▶ [SHORT EXERCISE]: Restate verbatim the lines between the one holding "truss(6.2, 2, 'dark" and the one holding "truss(7.4, 2, 'dark", both included, and no others.

# LISTED ENTRIES start

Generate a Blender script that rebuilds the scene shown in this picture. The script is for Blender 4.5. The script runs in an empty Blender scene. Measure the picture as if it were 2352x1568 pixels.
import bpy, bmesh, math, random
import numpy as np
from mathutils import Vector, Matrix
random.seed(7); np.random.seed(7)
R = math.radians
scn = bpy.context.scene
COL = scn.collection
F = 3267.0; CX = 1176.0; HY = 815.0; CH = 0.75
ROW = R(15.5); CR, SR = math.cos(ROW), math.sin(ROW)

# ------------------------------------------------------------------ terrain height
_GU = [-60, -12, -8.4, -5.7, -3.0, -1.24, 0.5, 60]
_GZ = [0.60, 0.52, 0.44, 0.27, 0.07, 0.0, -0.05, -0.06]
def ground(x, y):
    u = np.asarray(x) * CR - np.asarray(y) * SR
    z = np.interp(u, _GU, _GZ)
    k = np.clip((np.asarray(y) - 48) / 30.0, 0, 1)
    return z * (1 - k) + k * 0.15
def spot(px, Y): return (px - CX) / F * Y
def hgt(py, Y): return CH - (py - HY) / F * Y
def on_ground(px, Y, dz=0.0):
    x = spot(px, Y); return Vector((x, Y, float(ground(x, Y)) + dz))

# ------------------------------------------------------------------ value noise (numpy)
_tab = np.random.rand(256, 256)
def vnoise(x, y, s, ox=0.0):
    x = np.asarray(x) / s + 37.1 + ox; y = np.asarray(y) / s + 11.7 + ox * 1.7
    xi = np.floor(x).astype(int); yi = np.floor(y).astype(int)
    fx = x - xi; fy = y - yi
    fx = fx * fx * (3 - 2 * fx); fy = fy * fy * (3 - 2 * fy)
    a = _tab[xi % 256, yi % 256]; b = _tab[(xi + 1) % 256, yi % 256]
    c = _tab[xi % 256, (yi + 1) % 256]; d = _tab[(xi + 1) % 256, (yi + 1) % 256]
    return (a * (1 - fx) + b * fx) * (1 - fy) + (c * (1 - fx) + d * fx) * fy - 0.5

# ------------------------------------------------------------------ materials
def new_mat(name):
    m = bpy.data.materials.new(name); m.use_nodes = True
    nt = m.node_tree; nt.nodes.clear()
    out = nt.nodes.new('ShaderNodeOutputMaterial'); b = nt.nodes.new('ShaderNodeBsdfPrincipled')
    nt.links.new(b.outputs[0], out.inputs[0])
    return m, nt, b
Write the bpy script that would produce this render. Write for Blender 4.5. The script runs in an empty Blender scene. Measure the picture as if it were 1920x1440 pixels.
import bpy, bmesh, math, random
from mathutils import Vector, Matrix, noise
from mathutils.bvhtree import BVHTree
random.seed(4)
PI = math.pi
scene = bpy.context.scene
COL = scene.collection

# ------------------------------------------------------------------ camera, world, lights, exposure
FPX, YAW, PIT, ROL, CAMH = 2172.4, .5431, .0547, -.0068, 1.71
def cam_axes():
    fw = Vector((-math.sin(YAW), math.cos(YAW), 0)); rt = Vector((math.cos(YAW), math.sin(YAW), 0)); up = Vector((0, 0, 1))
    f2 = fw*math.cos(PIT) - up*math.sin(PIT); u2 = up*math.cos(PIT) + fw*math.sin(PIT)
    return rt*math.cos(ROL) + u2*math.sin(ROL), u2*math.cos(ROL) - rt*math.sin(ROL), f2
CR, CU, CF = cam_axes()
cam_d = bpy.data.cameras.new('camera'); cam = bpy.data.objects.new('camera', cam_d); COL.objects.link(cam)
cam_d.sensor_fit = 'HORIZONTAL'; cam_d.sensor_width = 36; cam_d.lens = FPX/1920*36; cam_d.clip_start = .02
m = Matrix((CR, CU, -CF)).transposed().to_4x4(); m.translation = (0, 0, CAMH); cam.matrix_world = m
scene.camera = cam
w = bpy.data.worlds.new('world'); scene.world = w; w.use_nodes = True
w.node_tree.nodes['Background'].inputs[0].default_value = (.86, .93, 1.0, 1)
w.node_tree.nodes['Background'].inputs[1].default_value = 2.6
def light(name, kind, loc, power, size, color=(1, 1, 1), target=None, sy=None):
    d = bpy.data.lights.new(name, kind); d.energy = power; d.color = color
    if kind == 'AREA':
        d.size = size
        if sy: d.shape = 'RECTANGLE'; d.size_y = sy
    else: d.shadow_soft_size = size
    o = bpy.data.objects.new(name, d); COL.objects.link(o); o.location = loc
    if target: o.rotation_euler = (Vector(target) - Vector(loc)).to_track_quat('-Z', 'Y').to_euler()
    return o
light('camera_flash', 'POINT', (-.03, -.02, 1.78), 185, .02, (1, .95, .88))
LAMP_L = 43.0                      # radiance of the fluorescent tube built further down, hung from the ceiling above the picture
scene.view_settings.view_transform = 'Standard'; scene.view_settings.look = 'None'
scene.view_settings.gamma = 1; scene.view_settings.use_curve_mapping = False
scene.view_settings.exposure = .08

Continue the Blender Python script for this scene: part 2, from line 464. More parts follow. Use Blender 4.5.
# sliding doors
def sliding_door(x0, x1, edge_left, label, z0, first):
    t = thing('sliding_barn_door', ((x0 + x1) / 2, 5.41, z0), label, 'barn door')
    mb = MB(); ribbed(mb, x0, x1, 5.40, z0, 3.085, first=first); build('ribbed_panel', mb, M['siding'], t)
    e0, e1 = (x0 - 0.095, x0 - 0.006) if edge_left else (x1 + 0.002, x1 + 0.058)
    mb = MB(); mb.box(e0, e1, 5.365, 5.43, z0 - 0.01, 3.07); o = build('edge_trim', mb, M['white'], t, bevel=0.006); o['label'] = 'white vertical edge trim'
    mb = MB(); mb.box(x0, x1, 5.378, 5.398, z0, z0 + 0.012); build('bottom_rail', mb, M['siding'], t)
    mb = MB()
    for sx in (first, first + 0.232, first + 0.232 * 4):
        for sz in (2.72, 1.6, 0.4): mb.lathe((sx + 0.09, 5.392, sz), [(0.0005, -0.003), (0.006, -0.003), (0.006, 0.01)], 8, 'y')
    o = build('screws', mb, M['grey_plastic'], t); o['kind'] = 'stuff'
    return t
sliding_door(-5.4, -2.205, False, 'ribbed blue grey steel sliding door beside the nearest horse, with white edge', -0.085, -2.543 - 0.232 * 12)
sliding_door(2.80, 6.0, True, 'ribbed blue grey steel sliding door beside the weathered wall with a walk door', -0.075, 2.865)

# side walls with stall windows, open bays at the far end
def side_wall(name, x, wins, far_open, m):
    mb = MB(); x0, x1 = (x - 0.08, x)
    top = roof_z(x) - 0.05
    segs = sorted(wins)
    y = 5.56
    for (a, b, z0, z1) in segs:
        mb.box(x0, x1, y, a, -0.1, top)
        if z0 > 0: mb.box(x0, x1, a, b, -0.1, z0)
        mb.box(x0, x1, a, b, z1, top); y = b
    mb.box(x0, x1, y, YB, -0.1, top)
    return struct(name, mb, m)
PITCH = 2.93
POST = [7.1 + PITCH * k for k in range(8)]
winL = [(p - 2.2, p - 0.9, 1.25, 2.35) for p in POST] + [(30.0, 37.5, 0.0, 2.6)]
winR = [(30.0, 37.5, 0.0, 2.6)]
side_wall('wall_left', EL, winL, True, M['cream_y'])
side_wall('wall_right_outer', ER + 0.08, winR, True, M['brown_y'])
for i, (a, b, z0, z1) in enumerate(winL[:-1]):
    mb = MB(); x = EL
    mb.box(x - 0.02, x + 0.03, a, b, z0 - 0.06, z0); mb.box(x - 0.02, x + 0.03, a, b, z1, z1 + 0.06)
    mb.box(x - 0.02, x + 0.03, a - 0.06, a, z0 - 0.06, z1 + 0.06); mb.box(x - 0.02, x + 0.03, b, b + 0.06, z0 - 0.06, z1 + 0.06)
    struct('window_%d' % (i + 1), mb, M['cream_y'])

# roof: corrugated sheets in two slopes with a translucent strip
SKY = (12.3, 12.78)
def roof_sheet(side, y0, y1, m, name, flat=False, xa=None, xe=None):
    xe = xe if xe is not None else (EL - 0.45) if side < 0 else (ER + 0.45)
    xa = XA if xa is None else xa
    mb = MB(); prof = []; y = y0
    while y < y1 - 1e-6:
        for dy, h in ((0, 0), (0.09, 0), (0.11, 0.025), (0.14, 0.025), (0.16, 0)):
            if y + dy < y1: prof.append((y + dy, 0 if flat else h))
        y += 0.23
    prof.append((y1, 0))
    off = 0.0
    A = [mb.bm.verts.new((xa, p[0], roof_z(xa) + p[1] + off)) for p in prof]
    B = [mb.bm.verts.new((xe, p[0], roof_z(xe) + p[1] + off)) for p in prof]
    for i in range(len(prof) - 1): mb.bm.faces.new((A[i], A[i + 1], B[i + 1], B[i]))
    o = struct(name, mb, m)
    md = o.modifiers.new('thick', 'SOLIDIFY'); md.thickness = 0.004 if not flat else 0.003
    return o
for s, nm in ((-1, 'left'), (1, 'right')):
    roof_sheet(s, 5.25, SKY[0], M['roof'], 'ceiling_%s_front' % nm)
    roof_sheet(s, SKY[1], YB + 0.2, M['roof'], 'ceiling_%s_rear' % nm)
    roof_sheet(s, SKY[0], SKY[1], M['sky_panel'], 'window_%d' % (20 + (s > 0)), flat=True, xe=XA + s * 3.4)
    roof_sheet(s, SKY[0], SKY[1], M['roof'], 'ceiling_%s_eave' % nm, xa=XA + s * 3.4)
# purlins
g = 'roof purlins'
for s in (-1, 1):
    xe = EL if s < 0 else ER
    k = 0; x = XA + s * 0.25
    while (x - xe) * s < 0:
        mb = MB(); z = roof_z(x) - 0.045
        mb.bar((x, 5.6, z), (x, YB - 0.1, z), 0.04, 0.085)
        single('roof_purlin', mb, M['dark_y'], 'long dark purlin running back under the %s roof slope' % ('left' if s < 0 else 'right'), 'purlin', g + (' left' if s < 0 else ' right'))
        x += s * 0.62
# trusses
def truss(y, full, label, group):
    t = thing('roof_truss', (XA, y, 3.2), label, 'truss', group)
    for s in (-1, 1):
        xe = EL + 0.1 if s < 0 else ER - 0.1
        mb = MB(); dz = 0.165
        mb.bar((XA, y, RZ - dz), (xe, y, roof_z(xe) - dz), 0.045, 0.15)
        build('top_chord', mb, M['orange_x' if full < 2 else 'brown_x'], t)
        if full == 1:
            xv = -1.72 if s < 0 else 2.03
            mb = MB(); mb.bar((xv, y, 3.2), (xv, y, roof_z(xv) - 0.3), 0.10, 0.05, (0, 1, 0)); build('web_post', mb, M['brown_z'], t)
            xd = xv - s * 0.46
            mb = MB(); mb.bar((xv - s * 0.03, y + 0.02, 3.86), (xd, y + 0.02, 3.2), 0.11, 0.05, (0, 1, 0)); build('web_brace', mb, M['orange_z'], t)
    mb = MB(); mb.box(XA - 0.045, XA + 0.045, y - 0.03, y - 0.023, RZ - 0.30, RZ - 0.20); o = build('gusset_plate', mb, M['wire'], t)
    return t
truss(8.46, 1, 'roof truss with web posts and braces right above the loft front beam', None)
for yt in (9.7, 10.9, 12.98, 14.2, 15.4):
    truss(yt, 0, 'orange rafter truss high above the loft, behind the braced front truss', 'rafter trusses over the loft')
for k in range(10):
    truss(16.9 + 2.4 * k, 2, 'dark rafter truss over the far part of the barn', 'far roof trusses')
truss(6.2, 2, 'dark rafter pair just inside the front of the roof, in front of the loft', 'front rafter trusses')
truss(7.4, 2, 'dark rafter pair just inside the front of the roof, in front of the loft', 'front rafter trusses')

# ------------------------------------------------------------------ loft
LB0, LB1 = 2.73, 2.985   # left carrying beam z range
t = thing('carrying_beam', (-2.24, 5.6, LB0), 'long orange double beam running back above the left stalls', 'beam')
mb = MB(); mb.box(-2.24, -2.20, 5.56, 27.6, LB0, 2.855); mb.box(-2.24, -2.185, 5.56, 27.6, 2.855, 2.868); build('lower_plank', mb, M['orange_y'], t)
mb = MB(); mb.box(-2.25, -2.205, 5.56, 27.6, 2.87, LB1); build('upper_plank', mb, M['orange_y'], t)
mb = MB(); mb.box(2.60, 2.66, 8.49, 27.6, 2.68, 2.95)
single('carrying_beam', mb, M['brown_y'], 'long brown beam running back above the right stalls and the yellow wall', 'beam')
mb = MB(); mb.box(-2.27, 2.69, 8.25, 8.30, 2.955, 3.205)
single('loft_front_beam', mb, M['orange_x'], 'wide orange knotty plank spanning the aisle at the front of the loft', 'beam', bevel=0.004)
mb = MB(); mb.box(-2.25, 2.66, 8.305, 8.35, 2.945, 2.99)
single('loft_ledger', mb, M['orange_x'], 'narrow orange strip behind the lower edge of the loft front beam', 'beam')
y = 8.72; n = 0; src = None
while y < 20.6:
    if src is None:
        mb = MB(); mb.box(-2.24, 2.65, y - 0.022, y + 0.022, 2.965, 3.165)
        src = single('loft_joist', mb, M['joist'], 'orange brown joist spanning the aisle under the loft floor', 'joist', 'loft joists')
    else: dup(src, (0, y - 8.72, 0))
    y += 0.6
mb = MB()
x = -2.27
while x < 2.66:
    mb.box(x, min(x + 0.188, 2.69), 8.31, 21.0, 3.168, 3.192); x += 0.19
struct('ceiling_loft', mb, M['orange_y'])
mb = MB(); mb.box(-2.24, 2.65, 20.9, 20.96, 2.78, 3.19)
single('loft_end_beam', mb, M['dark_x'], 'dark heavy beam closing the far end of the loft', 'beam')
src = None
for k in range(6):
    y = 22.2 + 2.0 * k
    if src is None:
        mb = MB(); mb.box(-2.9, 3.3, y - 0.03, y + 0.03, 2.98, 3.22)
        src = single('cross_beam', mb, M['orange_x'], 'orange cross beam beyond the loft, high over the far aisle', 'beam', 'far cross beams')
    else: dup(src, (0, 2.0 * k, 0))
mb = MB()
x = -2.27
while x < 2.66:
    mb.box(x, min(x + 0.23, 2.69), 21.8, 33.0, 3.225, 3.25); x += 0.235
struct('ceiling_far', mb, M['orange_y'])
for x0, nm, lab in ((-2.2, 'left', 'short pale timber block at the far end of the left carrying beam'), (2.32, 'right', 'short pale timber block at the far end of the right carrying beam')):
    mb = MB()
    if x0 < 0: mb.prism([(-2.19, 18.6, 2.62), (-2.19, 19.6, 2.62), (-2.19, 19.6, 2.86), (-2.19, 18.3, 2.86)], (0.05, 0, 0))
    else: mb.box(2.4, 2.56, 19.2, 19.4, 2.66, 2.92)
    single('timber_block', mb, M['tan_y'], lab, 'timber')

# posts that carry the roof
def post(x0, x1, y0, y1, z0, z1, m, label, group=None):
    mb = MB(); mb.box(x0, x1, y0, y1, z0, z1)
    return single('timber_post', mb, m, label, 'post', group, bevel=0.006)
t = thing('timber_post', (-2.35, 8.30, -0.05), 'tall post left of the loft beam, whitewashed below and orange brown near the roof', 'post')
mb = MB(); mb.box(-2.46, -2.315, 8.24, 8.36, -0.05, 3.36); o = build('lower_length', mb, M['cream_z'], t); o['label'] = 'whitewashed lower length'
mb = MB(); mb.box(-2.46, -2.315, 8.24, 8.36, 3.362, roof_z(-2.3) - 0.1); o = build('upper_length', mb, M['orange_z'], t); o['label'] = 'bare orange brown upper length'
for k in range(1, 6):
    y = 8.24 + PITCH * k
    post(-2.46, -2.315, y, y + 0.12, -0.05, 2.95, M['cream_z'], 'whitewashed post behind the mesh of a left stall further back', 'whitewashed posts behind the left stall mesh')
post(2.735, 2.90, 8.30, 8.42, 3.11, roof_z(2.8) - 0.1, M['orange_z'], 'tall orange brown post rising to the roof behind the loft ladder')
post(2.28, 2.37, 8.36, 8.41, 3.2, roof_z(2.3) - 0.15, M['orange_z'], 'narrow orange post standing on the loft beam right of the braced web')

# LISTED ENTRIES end

▶ [SOLUTION TO THIS EXERCISE]:
truss(6.2, 2, 'dark rafter pair just inside the front of the roof, in front of the loft', 'front rafter trusses')
truss(7.4, 2, 'dark rafter pair just inside the front of the roof, in front of the loft', 'front rafter trusses')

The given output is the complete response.